Fail konusunda daha dikkat çekici olan nokta, özellikle hükümet ve iktidar çevrelerinin de önceki IŞİD saldırılarından farklı olarak derhal IŞİD’i işaret etmesi. Katliamın ardından henüz birkaç saat geçmişken AK Parti Gaziantep milletvekilleri örgütün adını andı. Ertesi gün de Cumhurbaşkanı Erdoğan dahil tüm yetkililer IŞİD’i isim vererek işaret etti. Daha önceki saldırılardan sonra kullanılan “kokteyl terör” gibi kavramların kullanılmaması dikkat çekti. “Kendileri yapmıştır” tutumu da bu kez birkaç gazeteci ve milletvekili dışında pek taraftar bulamadı. AK Parti sözcüsü Yasin Aktay’ın “kimin yaptığına dair tam bir tespit yok, DAİŞ olmayabilir” ve “ambulanslardan önce olay yerine gitmeleri HDP’lilerin hazırlıklı olduklarını gösteriyor” sözleri ise diğer yetkililerin sözleriyle kontrast oluşturdu.
2. YÖNTEM VE HEDEF: ‘SIRF KÜRT OLDUKLARI İÇİN’
Daha önce Irak ve Suriye’de çocukları bombacı olarak kullanan IŞİD, Türkiye’de ilk kez bir “çocuk saldırgan” kullandı. Bu, hem eylemin yarattığı dehşeti ve toplum içindeki huzursuzluğu artırıyor, hem de örgütün Türkiye’ye yönelik tehdit pozisyonunu yükselttiğini gösteriyor.
IŞİD Türkiye içinde yaptığı eylemlerde genel olarak iki kesimi hedef alıyordu: Diyarbakır, Suruç ve Ankara saldırılarında olduğu gibi Kürtler ve solcular… ya da Sultanahmet, İstiklal Caddesi saldırılarında olduğu gibi yabancılar… Bunların dışına çıkan ilk eylem ise 25 Haziran’daki Atatürk Havalimanı saldırısıydı.
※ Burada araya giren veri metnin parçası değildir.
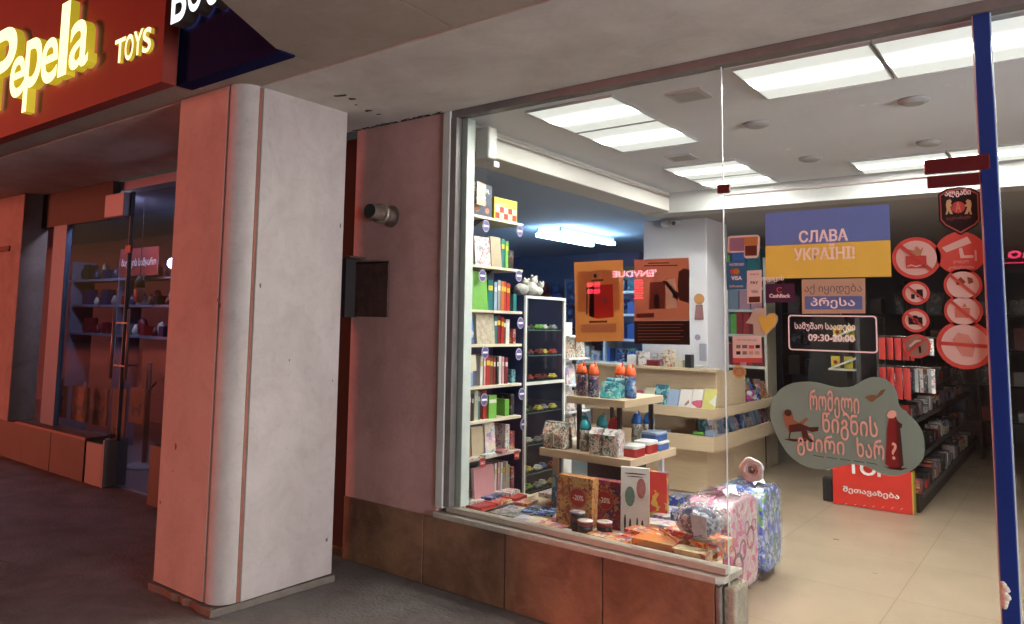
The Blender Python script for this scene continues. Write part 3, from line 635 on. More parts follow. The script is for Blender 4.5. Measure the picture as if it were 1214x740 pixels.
# green cloud-shaped poster
cz = 5.69
cl = [(20, 260), (30, 200), (70, 140), (130, 95), (210, 75), (300, 72), (370, 85), (430, 102), (500, 112), (580, 100), (640, 65), (700, 42), (760, 44), (820, 72), (860, 120), (880, 175), (890, 235), (940, 280), (1000, 340), (1040, 400), (1055, 460), (1060, 530), (1050, 590), (1000, 650), (930, 690), (850, 708), (760, 690), (680, 650), (590, 628), (500, 640), (400, 662), (300, 655), (220, 625), (140, 560), (80, 470), (40, 380), (22, 320)]
def Cz(a, b): return 910 + a / cz, 440 + b / cz
def smooth(P, k=3):
    out = []; n = len(P)
    for i in range(n):
        p0, p1, p2, p3 = P[i - 1], P[i], P[(i + 1) % n], P[(i + 2) % n]
        for j in range(k):
            u = j / k
            out.append(tuple(.5 * (2 * p1[d] + (p2[d] - p0[d]) * u + (2 * p0[d] - 5 * p1[d] + 4 * p2[d] - p3[d]) * u * u + (3 * p1[d] - p0[d] - 3 * p2[d] + p3[d]) * u ** 3) for d in (0, 1)))
    return out
t = stk('cloud_poster', 'large green cloud-shaped sticker with pink writing and two figures', 'poster', 1003, 502)
flat('green_sheet', [Cz(*p) for p in smooth(cl)], foil('foil_sage', (.25, .40, .335), .6), 0, t)
pk = foil('ink_skinpink', (.78, .52, .42))
for s, a, b in [('რომელი', (282, 120), (622, 335)), ('წიგნის', (368, 275), (748, 492)), ('გმირი', (198, 410), (522, 605)), ('ხარ', (600, 445), (790, 600)), ('?', (835, 480), (875, 600))]:
    ftext('lettering', s, Cz(*a), Cz(*b), pk, 2, t, .010)
def fig(nm, P, mat, lvl=1): flat(nm, [Cz(*p) for p in P], mat, lvl, t)
ibr = foil('ink_umber', (.06, .025, .018)); itan = foil('ink_fig_tan', (.30, .14, .08)); imar = foil('ink_maroon', (.20, .02, .02))
fig('reader_body', [(105, 300), (125, 275), (150, 268), (168, 290), (178, 330), (215, 350), (262, 315), (275, 325), (240, 360), (290, 385), (345, 378), (340, 405), (300, 410), (262, 395), (280, 450), (318, 478), (290, 480), (255, 450), (235, 405), (150, 412), (125, 370)], itan)
fig('reader_legs', [(145, 365), (220, 352), (285, 380), (345, 376), (342, 404), (300, 412), (264, 396), (282, 450), (318, 476), (290, 480), (252, 448), (232, 406), (150, 412)], ibr, 2)
fig('reader_head', [(115, 285), (118, 265), (140, 258), (160, 268), (165, 290), (150, 305), (128, 302)], ibr, 2)
fig('rocking_chair', [(150, 412), (158, 412), (150, 455), (240, 462), (232, 410), (240, 410), (250, 462), (300, 455), (250, 475), (170, 475), (105, 458), (142, 458)], ibr)
fig('cloaked_figure', [(830, 280), (862, 300), (882, 340), (910, 360), (905, 385), (895, 385), (905, 480), (918, 635), (890, 662), (830, 655), (795, 625), (805, 480), (808, 380), (818, 330)], imar)
fig('cloak_shade', [(870, 330), (908, 360), (895, 385), (905, 480), (918, 635), (890, 660), (878, 500)], ibr, 2)
fig('cloaked_head', [(803, 300), (815, 275), (840, 262), (868, 272), (870, 300), (850, 318), (822, 318)], pk, 2)
fig('figure_shadow', [(780, 640), (830, 650), (950, 655), (900, 670), (830, 662)], ibr)
fig('little_bird', [(655, 175), (700, 160), (740, 165), (765, 130), (798, 122), (775, 160), (735, 185), (710, 208), (690, 205)], foil('ink_olive', (.19, .13, .06)))
for k in range(5): fig('pen_line', [(310 + k * 90, 566 + k * 12), (380 + k * 90, 578 + k * 12), (380 + k * 90, 583 + k * 12), (310 + k * 90, 571 + k * 12)], foil('ink_greygreen', (.10, .12, .09)), 1)

# two paper posters hanging behind the window glass
PY_ = G + .006
def ppoly(name, P, mat, lvl, par):
    q = [(onY(a, b, PY_)[0], onY(a, b, PY_)[2]) for a, b in P]; y = PY_ + .002 - .0012 * lvl + .004
    return MB().prism(q, y - .001, y, 'y').build(name, mat, par)
def loc(px, py): p = onY(px, py, PY_); return (p[0], p[1], p[2])
op = foil('paper_orange', (.78, .38, .11), .6); 
t = thing('orange_poster', 'orange paper poster with a red book box picture in the window', 'poster', loc(709, 357))
ppoly('sheet', [(680, 311), (738, 308), (739, 404), (682, 405.5)], op, 0, t)
ppoly('pale_field', [(684, 322), (733, 320), (734, 368), (684, 370)], foil('paper_tan', (.72, .42, .18)), 1, t)
for P_, c_ in [([(701, 322), (713, 321.5), (713, 331), (701, 331)], foil('paper_sand', (.85, .6, .3))), ([(703.5, 325), (707, 325), (707, 329), (703.5, 329)], grey_ink), ([(701, 331.5), (715, 331), (715, 333), (701, 333.5)], ibr),
               ([(703, 338), (726, 337), (727, 376), (708, 378), (698, 375), (699, 341)], foil('paper_red', (.7, .04, .03))), ([(698.5, 341), (704, 337.5), (704, 377), (698.5, 375)], ibr), ([(695, 341), (696.5, 341), (696, 373), (694.5, 373)], ibr),
               ([(698, 380.5), (719.5, 380), (719.5, 382.5), (698, 383)], ibr), ([(688, 384.5), (730, 383), (730, 394), (688, 395)], foil('paper_dust', (.75, .5, .28)))]:
    ppoly('print', P_, c_, 2, t)
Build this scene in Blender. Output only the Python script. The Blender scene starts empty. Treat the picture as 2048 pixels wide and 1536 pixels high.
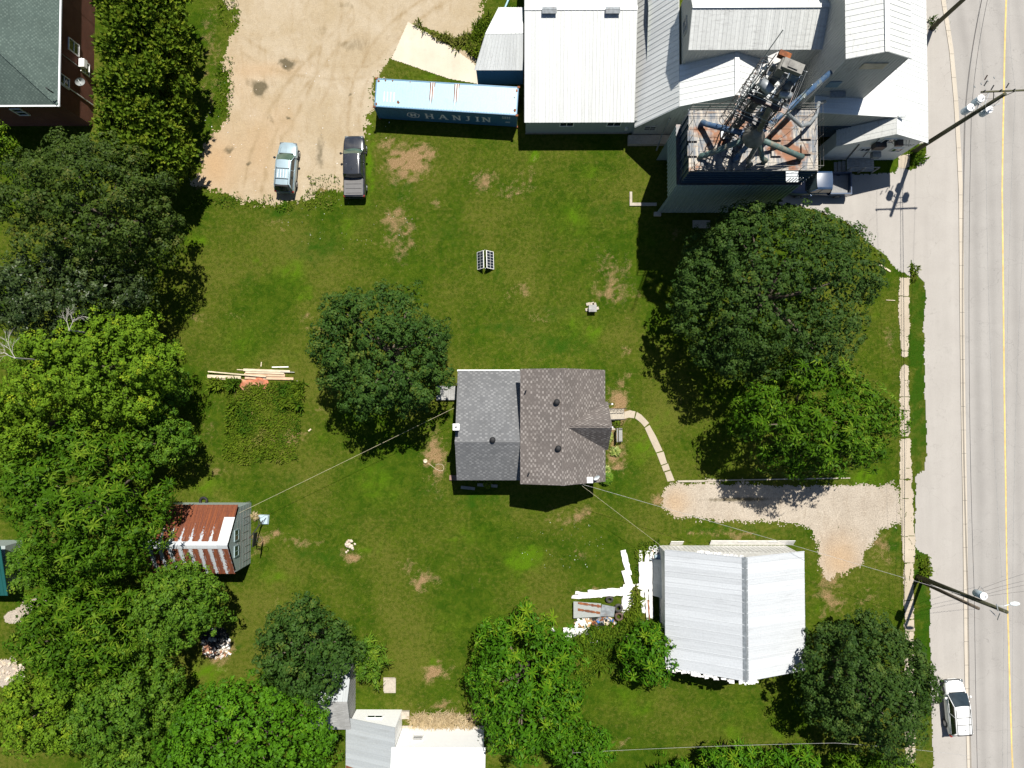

Gaziantep Katliamı da Kürtleri hedef alan bir saldırı olmakla beraber öncekilerden farklı bir yanı vardı. Diyarbakır, Suruç ve Ankara Gar saldırıları politik saiklerle bir araya gelmiş Kürt ve solcuları hedef almıştı. Bu kez bir mahalle düğününe, hiçbir politik yönelimi de gerekçe etmeden, “sırf Kürt oldukları için” hedef seçilmiş insanlara saldırdı.
3. AMAÇ VE ZAMANLAMA: MENBİÇ İNTİKAMI, CERABLUS UYARISI
Gaziantep katliamının, zamanlama olarak, bölgedeki iki sıcak gelişmeye yakın gerçekleştirilmesi dikkat çekiyor. Bunlardan ilki Kürt güçlerinin (YPG) öncülük ettiği Suriyeli grupların Menbiç’ten IŞİD’i söküp atması; diğeri ise Türkiye tarafında organize edilen Suriyeli silahlı grupların, Türkiye sınırına çok yakın olan ve halen IŞİD’in elinde bulunan Cerablus kasabasına büyük bir operasyon başlatacağı yönünde giderek artan işaretler…
Gaziantep katliamı bu açıdan Kürtlerin Menbiç zaferine karşı bir intikam saldırısı olma özelliği taşıyor. Ama aynı anda Cerablus’a yönelik bir operasyona karşı Türkiye’ye kanlı bir ‘mesaj’ da veriyor.